How do you guys come up with such detailed FLOP ratings for a chip that hasn't been fully-revealed yet? Unless there's some hard info out there, I'm just clueless about that (and generally clueless about all of this tech stuff anyway :LOL:)
 
lip2lip said:
claims that running 2 threads per core to double performace sounds like smoke an mirrors to me.

not only that, programmers need to execute code with no less than six threads to program such a cpu successfully.
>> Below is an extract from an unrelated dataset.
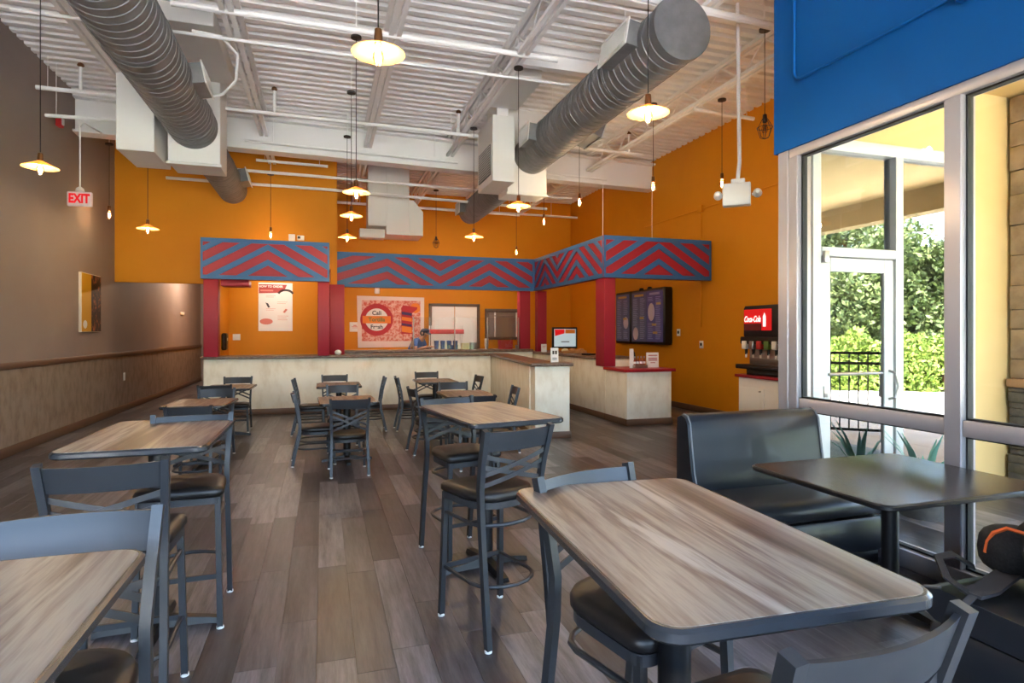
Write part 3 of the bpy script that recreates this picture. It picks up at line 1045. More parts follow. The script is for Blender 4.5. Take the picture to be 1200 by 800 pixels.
def soffit(label, org, udir, wd, zz, depth, base, period=0.3, th=0.115, fr=0.075):
    """board face at org, u along udir, outward normal = udir x z; base = zigzag polyline (u, v)"""
    t = thing('chevron_soffit', label, 'soffit', (org[0], org[1], zz[0]))
    ud = Vector((udir[0], udir[1], 0)).normalized()
    n = ud.cross(Vector((0, 0, 1)))
    H = zz[1] - zz[0]
    def fn(u, v, tt):
        return ud * u + n * tt + Vector((0, 0, v))
    MB().prism([(0, 0), (wd, 0), (wd, H), (0, H)], fn, -depth, 0).build('board', 'crimson', t)
    for pl in ([(0, 0), (wd, 0), (wd, fr), (0, fr)], [(0, H - fr), (wd, H - fr), (wd, H), (0, H)], [(0, fr), (fr * 0.5, fr), (fr * 0.5, H - fr), (0, H - fr)], [(wd - fr * 0.5, fr), (wd, fr), (wd, H - fr), (wd - fr * 0.5, H - fr)]):
        MB().prism(pl, fn, -0.002, 0.016).build('frame_strip', 'chevron_blue', t)
    for k in range(-8, 9):
        for (a, b) in zip(base[:-1], base[1:]):
            o = k * period
            q = clip([(a[0], a[1] + o - th / 2), (b[0], b[1] + o - th / 2), (b[0], b[1] + o + th / 2), (a[0], a[1] + o + th / 2)], fr * 0.5, wd - fr * 0.5, fr, H - fr)
            ar = 0
            for i in range(len(q)):
                ar += q[i - 1][0] * q[i][1] - q[i][0] * q[i - 1][1]
            if len(q) >= 3 and abs(ar) > 0.004:
                MB().prism(q, fn, -0.002, 0.012).build('stripe', 'chevron_blue', t)
    return t
ZS0, ZS1 = 2.6, 3.37
soffit('left red and blue chevron soffit over the left counter', (-2.17, 12.38), (1, 0), 2.3, (ZS0, ZS1), 0.14, [(-0.2, -0.16), (1.17, 0.63), (2.5, -0.14)], 0.29)
soffit('long middle chevron soffit over the serving line', (0.17, 13.66), (1, 0), 4.72, (ZS0, ZS1), 0.14, [(-1.2, -0.1), (1.22, 0.72), (2.42, 0.06), (3.6, 0.7), (4.8, 0.05)], 0.29, 0.12)
soffit('chevron soffit running along the right counter toward the camera', (4.9, 13.66), (0, -1), 3.76, (ZS0, ZS1), 0.14, [(0, 0.1), (0.75, 0.66), (1.5, 0.1), (2.55, 0.7), (3.8, -0.15)], 0.29, 0.115)
soffit('short chevron soffit facing the room at the right counter end', (4.89, 9.88), (1, 0), 2.29, (ZS0, ZS1), 0.14, [(-0.2, -0.2), (1.14, 0.62), (2.5, -0.2)], 0.29)
for k, (x, y, z0, lab) in enumerate(((3.95, 10.0, ZS1, 'thin wire holding the right soffit near its corner'), (5.9, 9.9, ZS1, 'thin wire holding the right front soffit'))):
    tag(MB().tube([(x + (0.98 if k == 0 else 0), y, z0), (x + (0.98 if k == 0 else 0), y, 5.1)], 0.004, 6).build('hanger_wire', 'steel_white'), lab, 'wire')

# posts
def post(label, a, b):
    t = thing('soffit_post', label, 'post', ((a[0] + b[0]) / 2, (a[1] + b[1]) / 2, 0))
    o_ = t.location
    MB().bbox((a[0] - o_.x, a[1] - o_.y, a[2]), (b[0] - o_.x, b[1] - o_.y, b[2]), 0.006).build('shaft', 'crimson', t)
    return t
ZCAP = 1.135
post('crimson post at the left end of the left counter', (-2.13, 12.42, ZCAP), (-1.88, 12.66, ZS0))
post('crimson post at the right end of the left chevron panel', (-0.09, 12.42, ZCAP), (0.13, 12.66, ZS0))
post('crimson post standing behind the middle soffit left end', (0.14, 13.05, ZCAP), (0.44, 13.38, ZS0))
post('left of the paired crimson posts at the inner soffit corner', (4.56, 13.72, 1.2), (4.82, 13.95, ZS0))
post('right of the paired crimson posts at the inner soffit corner', (4.97, 13.6, ZCAP), (5.2, 13.8, ZS0))
post('crimson post at the red topped counter end', (4.92, 9.92, 0.97), (5.15, 10.28, ZS0))
tag(MB().bbox((-1.85, 12.5, 2.48), (-1.35, 12.9, 2.6), 0.01).build('soffit_block', 'crimson'), 'dark crimson block tucked under the left soffit', 'block')

# ------------------------------------------------------------------ counters
def counter(label, name, body, cap, base, capm='cap_stone', cat='counter', loc=(0, 0, 0), rot=0):
    t = thing(name, label, cat, loc, rot)
    for a, b in body:
        MB().bbox(a, b, 0.006).build('body', 'counter_plaster', t)
    for a, b in cap:
        MB().bbox(a, b, 0.01).build('top', capm, t)
    for a, b in base:
        MB().bbox(a, b, 0.006).build('plinth', 'brown_trim', t)
    return t
counter('long beige plaster counter wall with brown top behind the dining chairs', 'counter_wall',
        [((-2.15, 12.55, 0), (3.5, 12.75, 1.085))], [((-2.2, 12.48, 1.085), (3.45, 12.9, ZCAP)), ((-2.03, 12.9, 1.085), (0.12, 13.3, ZCAP))], [((-2.16, 12.53, 0), (3.48, 12.56, 0.11))])
# angled wing wall coming toward the room
wa = Vector((3.55, 12.66, 0))
wd_ = Vector((3.03, 8.42, 0)) - wa
wl_ = wd_.length
ang = math.atan2(wd_.y, wd_.x) + R(90)      # local -Y runs along the wall
counter('angled beige plaster wing wall ending in a square pier', 'wing_wall',
        [((-0.02, -wl_ + 0.3, 0), (0.3, 0.1, 1.085)), ((0.0, -wl_, 0), (0.54, -wl_ + 0.32, 1.085))],
        [((-0.07, -wl_ - 0.05, 1.085), (0.38, 0.1, ZCAP)), ((0.38, -wl_ - 0.05, 1.085), (0.59, -wl_ + 0.37, ZCAP))],
        [((-0.035, -wl_ + 0.3, 0), (-0.02, 0.0, 0.1)), ((-0.02, -wl_ - 0.02, 0), (0.56, -wl_ + 0.01, 0.1))], loc=wa, rot=ang)
counter('beige serving counter behind the sneeze guard', 'serving_counter',
        [((0.46, 13.76, 0), (4.9, 14.5, 1.13))], [((0.46, 13.7, 1.13), (4.895, 14.55, 1.19))], [((0.46, 13.745, 0), (4.9, 13.77, 0.11))])
counter('beige order counter running toward the camera on the right', 'order_counter',
        [((4.95, 9.94, 0), (5.6, 14.5, 1.085))], [((4.9, 10.3, 1.085), (5.68, 14.5, ZCAP))], [((4.935, 9.94, 0), (4.955, 13.7, 0.11))])
counter('low beige counter end with bright red top', 'counter_end',
        [((4.95, 9.12, 0), (5.82, 9.93, 0.915))], [((4.9, 9.06, 0.915), (5.88, 9.935, 0.965))], [((4.93, 9.1, 0), (5.84, 9.125, 0.11)), ((4.93, 9.125, 0), (4.955, 9.93, 0.11))], capm='red_cap')

# ------------------------------------------------------------------ sneeze guard
sg = thing('sneeze_guard', 'clear upright sneeze guard panes standing on the serving counter', 'guard', (2.0, 13.82, 1.19))
for k, (a, b) in enumerate(((0.0, 0.95), (0.99, 1.75), (1.79, 2.55))):
    MB().box((a, 0, 0.02), (b, 0.01, 0.76)).build('guard_pane', 'glass_guard', sg)
for a in (0.0, 0.97, 1.77, 2.55):
    MB().bbox((a - 0.012, -0.01, 0), (a + 0.012, 0.02, 0.77), 0.004).build('upright', 'steel', sg)
MB().prism([(0, 0), (0.6, 0.0), (0.6, 0.03), (0.0, 0.45)], lambda u, v, tt: Vector((tt, u, v + 0.02)), 0.0, 0.008).build('end_pane', 'glass_guard', sg)

# ------------------------------------------------------------------ back wall fittings
dd = thing('door_2', 'white double door in grey frame on the orange back wall', 'door', (3.6, YB, 0))
dd['kind'] = 'structure'
for a, b in (((-0.74, -0.06, 0), (-0.66, 0, 2.42)), ((0.66, -0.06, 0), (0.74, 0, 2.42)), ((-0.74, -0.06, 2.34), (0.74, 0, 2.42))):
    MB().bbox(a, b, 0.006).build('door_frame', 'grey_frame', dd)
for s in (-1, 1):
    lf = MB().bbox((min(s * 0.01, s * 0.655), -0.035, 0.01), (max(s * 0.01, s * 0.655), 0, 2.335), 0.004).build('door_leaf', 'white_paint', dd)
    MB().bbox((s * 0.08 - 0.02, -0.05, 0.95), (s * 0.08 + 0.02, -0.034, 1.25), 0.003).build('push_plate', 'steel', lf)
w3 = thing('window_3', 'grey framed kitchen pass window on the orange back wall', 'window', (5.08, YB, 1.47))
w3['kind'] = 'structure'
for a, b in (((-0.58, -0.07, -0.08), (0.58, 0, 0)), ((-0.58, -0.07, 0.72), (0.58, 0, 0.82)), ((-0.58, -0.07, 0), (-0.49, 0, 0.72)), ((0.49, -0.07, 0), (0.58, 0, 0.72))):
    MB().bbox(a, b, 0.006).build('window_frame', 'grey_frame', w3)
MB().box((-0.49, -0.012, 0), (0.49, -0.004, 0.72)).build('back_panel', 'steel', w3)
MB().bbox((-0.3, -0.04, 0), (-0.26, -0.012, 0.72), 0.003).build('rack_upright', 'white_metal', w3)
MB().bbox((0.36, -0.04, 0), (0.4, -0.012, 0.72), 0.003).build('rack_upright', 'white_metal', w3)
MB().bbox((-0.46, -0.05, 0.6), (0.3, -0.012, 0.63), 0.003).build('rack_shelf', 'steel', w3)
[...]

since a cell cpu with 4 spp would require only five threads, I wonder why ms feels their box is easier to program? And that still provides the cell with more power. Also I don't understand where all these development tools magically appear from? Are they planning to use apple development tools to compile c++ on a mac? lol. because thats what the devoloper kits are, apparently.

There's a lot more to what makes a system easy/difficult to develop for than the number of processing cores it has, and as for development tools magically appearing - have you never heard of Visual Studio and DirectX for example? I don't get the point about C++ on Mac though ...
 
function said:
There's a lot more to what makes a system easy/difficult to develop for than the number of processing cores it has, and as for development tools magically appearing - have you never heard of Visual Studio and DirectX for example? I don't get the point about C++ on Mac though ...

I wonder if lip2lip will be quoting a 4 SPE CELL for performance numbers too?